## Exercise instructions
Print the data exactly as it is given, please.

— begin Recorded information —

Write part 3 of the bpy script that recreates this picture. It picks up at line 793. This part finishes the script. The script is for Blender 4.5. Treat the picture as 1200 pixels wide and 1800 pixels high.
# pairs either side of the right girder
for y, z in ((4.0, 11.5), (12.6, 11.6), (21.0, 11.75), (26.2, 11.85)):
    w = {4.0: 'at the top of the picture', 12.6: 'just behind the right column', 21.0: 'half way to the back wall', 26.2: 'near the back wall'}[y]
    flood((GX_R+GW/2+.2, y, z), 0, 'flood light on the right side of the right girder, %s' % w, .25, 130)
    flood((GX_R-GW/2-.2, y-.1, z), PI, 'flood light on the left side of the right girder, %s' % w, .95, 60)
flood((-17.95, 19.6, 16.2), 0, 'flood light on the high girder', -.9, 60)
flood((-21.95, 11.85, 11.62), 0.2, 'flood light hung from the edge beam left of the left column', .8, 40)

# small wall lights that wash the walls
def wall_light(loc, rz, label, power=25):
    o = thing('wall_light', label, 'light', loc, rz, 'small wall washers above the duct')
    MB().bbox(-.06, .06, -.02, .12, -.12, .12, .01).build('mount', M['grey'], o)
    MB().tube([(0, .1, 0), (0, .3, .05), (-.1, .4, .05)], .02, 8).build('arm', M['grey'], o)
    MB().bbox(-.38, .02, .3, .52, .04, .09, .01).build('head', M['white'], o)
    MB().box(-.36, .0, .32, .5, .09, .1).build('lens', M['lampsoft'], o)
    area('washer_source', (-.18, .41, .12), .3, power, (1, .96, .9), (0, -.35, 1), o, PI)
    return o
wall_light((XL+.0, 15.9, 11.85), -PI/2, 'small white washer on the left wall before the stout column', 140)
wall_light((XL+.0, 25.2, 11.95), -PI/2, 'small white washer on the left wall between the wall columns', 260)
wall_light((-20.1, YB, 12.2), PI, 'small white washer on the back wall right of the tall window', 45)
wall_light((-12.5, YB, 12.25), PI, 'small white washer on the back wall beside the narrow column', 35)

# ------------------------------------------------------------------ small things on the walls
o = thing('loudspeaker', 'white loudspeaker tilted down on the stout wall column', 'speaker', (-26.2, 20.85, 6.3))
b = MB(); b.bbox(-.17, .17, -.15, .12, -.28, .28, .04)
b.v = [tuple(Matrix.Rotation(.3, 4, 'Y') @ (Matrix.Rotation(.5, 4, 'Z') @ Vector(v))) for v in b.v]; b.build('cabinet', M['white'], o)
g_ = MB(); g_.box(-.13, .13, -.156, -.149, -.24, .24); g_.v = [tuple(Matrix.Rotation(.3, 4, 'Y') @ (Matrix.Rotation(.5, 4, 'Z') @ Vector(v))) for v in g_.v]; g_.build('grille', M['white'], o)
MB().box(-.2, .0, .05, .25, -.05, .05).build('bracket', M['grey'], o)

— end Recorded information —

## Response to the task
Write part 3 of the bpy script that recreates this picture. It picks up at line 793. This part finishes the script. The script is for Blender 4.5. Treat the picture as 1200 pixels wide and 1800 pixels high.
# pairs either side of the right girder
for y, z in ((4.0, 11.5), (12.6, 11.6), (21.0, 11.75), (26.2, 11.85)):
    w = {4.0: 'at the top of the picture', 12.6: 'just behind the right column', 21.0: 'half way to the back wall', 26.2: 'near the back wall'}[y]
    flood((GX_R+GW/2+.2, y, z), 0, 'flood light on the right side of the right girder, %s' % w, .25, 130)
    flood((GX_R-GW/2-.2, y-.1, z), PI, 'flood light on the left side of the right girder, %s' % w, .95, 60)
flood((-17.95, 19.6, 16.2), 0, 'flood light on the high girder', -.9, 60)
flood((-21.95, 11.85, 11.62), 0.2, 'flood light hung from the edge beam left of the left column', .8, 40)

# small wall lights that wash the walls
def wall_light(loc, rz, label, power=25):
    o = thing('wall_light', label, 'light', loc, rz, 'small wall washers above the duct')
    MB().bbox(-.06, .06, -.02, .12, -.12, .12, .01).build('mount', M['grey'], o)
    MB().tube([(0, .1, 0), (0, .3, .05), (-.1, .4, .05)], .02, 8).build('arm', M['grey'], o)
    MB().bbox(-.38, .02, .3, .52, .04, .09, .01).build('head', M['white'], o)
    MB().box(-.36, .0, .32, .5, .09, .1).build('lens', M['lampsoft'], o)
    area('washer_source', (-.18, .41, .12), .3, power, (1, .96, .9), (0, -.35, 1), o, PI)
    return o
wall_light((XL+.0, 15.9, 11.85), -PI/2, 'small white washer on the left wall before the stout column', 140)
wall_light((XL+.0, 25.2, 11.95), -PI/2, 'small white washer on the left wall between the wall columns', 260)
wall_light((-20.1, YB, 12.2), PI, 'small white washer on the back wall right of the tall window', 45)
wall_light((-12.5, YB, 12.25), PI, 'small white washer on the back wall beside the narrow column', 35)

# ------------------------------------------------------------------ small things on the walls
o = thing('loudspeaker', 'white loudspeaker tilted down on the stout wall column', 'speaker', (-26.2, 20.85, 6.3))
b = MB(); b.bbox(-.17, .17, -.15, .12, -.28, .28, .04)
b.v = [tuple(Matrix.Rotation(.3, 4, 'Y') @ (Matrix.Rotation(.5, 4, 'Z') @ Vector(v))) for v in b.v]; b.build('cabinet', M['white'], o)
g_ = MB(); g_.box(-.13, .13, -.156, -.149, -.24, .24); g_.v = [tuple(Matrix.Rotation(.3, 4, 'Y') @ (Matrix.Rotation(.5, 4, 'Z') @ Vector(v))) for v in g_.v]; g_.build('grille', M['white'], o)
MB().box(-.2, .0, .05, .25, -.05, .05).build('bracket', M['grey'], o)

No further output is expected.